Written problem: Take the lines from the beginning of the data below through the line holding "COL = SC.collection" and return exactly those.
>> Start
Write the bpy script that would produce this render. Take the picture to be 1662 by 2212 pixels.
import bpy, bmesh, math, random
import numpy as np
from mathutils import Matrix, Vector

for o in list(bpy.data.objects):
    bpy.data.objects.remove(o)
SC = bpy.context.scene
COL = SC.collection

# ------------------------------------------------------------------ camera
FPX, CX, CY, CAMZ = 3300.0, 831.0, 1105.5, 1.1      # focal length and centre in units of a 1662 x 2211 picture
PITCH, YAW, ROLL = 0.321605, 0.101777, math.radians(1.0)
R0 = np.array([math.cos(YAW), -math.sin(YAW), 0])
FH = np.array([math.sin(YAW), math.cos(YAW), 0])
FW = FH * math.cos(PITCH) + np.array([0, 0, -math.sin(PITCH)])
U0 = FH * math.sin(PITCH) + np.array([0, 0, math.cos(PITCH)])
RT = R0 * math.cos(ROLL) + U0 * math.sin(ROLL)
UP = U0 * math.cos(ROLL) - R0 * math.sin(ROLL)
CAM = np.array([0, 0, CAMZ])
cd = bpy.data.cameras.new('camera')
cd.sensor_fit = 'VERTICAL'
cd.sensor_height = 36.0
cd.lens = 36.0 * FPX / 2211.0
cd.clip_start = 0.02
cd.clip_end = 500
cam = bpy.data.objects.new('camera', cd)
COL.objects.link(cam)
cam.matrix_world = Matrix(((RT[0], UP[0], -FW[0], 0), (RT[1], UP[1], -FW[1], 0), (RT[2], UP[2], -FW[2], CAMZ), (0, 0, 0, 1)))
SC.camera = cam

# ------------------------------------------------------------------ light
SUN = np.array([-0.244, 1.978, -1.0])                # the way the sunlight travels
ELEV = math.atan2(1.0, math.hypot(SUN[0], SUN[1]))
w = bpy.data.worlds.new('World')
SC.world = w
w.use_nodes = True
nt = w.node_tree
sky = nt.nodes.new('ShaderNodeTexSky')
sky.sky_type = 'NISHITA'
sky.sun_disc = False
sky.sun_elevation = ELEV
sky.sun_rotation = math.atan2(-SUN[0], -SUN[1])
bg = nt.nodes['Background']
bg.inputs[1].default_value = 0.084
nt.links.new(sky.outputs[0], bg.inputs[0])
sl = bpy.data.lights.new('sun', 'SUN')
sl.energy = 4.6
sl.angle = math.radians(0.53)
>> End
Completed exercise:
Write the bpy script that would produce this render. Take the picture to be 1662 by 2212 pixels.
import bpy, bmesh, math, random
import numpy as np
from mathutils import Matrix, Vector

for o in list(bpy.data.objects):
    bpy.data.objects.remove(o)
SC = bpy.context.scene
COL = SC.collection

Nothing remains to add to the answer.